Last week Brighton was as it has long been, except for the fact that the weather was so clear you could see all of it—the six golf courses, the ice rink, casino, beach, museums, art galleries and the Royal Pavilion, where the Prince Regent (later George IV) carried 18th century Europe's fascination with Oriental decoration to its hilarious conclusion—gilt dragons and porcelain pagodas.
Nor was there an absence of spectators at the ancient racecourse, a hilly, strenuous double dogleg of a mile and a half. There the six-race program was even enhanced by the public address system pickup of a radio broadcast of the Ebor Handicap at York, 250 miles away.
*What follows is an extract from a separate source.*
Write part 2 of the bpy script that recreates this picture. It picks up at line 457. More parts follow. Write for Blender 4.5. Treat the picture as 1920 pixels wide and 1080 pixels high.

In the absence of a rich stakes race of its own—or at least one in which a horse would throw its jockey and plunge over the end wall of the straightaway finish and disappear for hours in the valley below, as one did some years ago—the radio was fine for Brighton's visitors.
As far removed from Brighton as the Aga Khan may now be from his trainer is Del Mar, which sits within sight of the Pacific Ocean, 20 miles from San Diego, and rarely suffers from a lack of sun or a nobility of its own. Lately the nobility has consisted of such celebrities as Jimmy Durante, Desi Arnaz, Milton Berle and Harry James. Since Bing Crosby opened Del Mar in 1937, it has been a haven for Hollywood types and Hollywood slogans: "Where the turf meets the surf," for one, and "Saratoga plus the Pacific." As of last Saturday, when a chestnut colt named Charlie Boots won the $32,600 Del Mar Derby, the track, now operated by a group of Texans, could boast about the highest per capita wagering of any in the U.S.—$94 per horseplayer. There are no barons or princes at Del Mar, or porcelain pagodas of any kind. Just money. Good old lazy, refined, summer money.